Art and Culture |

Books, stories, and novels for spending World Book Day at home

This year, we’ll have to do something different to celebrate World Book Day, which is also the Diada de Sant Jordi, a holiday celebrated in Catalonia, Valencia, and Aragon where books are traditionally exchanged as gifts. These are days (or weeks) when nothing is just business as usual, and that goes for the April 23rd holiday too, which we’ll have to spend at home. But what’s better for staying at home than a good book (or two or three) to read leisurely? Below, we’ll recommend some books for all ages and tastes, in both English and Spanish. Let’s go!

For those of you who like to keep busy cooking, building things, or even doing DIY, there are lots of different options:

  • Let’s Make Some Great Art: A suggestion for those who like art and doing handicrafts, with techniques used by renowned artists such as Van Gogh, Mondrian, and Andy Warhol.
  • The Line: Keri Smith’s book is great for anyone looking to let their imagination run wild. All you need is a pencil and to get your creative juices flowing.
  • Scrapbooking paso a paso: A book that can be used to create a totally original album of these weeks of lockdown by showing you different techniques typically used in scrapbooking, such as journaling, embossing, and stamping. Why not try creating your first lockdown album?

For the sports fans among you who’d like to find out more about the sector that thrills millions of people all over the world, we have two interesting book suggestions. First up is Shoe Dog, the autobiography of Nike founder Phil Knight. The book tells, for the first time, the real story behind the sneaker company Knight founded back in 1962, which today turns over more than $30 billion per year and whose logo has become a global icon that’s one of the most ubiquitous and recognized all over the world. Our other suggestion is the autobiography of tennis legend Andre Agassi. Open tells the story of the former tennis world number one in first person and is full of shocks and surprises, especially when it comes to his stormy relationship with his father.

Continuing with the biographical genre, but moving over to the world of music, one interesting suggestion is Serving the Servant: Remembering Kurt Cobain, by Danny Goldberg. But this isn’t just another biography of the Nirvana star: This time it’s the band’s manager telling the story, making it a must-read for people who love rock legends and music fans.

Now for a couple of novels in Spanish.
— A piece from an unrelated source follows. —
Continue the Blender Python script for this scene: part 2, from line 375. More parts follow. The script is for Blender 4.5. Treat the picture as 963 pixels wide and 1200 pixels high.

We had to include something from one of the most well-known writers in Spain, so from Almudena Grandes we recommend La madre de Frankenstein, the fifth installment in her series “Episodios de una guerra interminable.” And of course, we couldn’t leave out La fuerza de un destino by Martí Gironell, which tells the life story of our founder Jean Leon.

We also have something for essay readers, with these two interesting books: Talking to Strangers, by Malcolm Gladwell, and 21 Lessons for the 21st Century, by Israeli historian Yuval Noah Harari.

To finish, we have some recommendations for the younger members of the family, so you can swap the old bedtime stories for something new.  Here are two suggestions:

  • Tengo un volcán (ages 0-3) by Míriam Tirado. This is a story that talks about what to do when we feel angry, and that can be very useful for both parents and children.
  • Never Tickle a Tiger by Pamela Butchart. Animals, humor, and action, especially at the end, all come together in this colorful and entertaining book.

So, those are our recommendations. Which one will you go for? Do you have another suggestion? We’re all ears!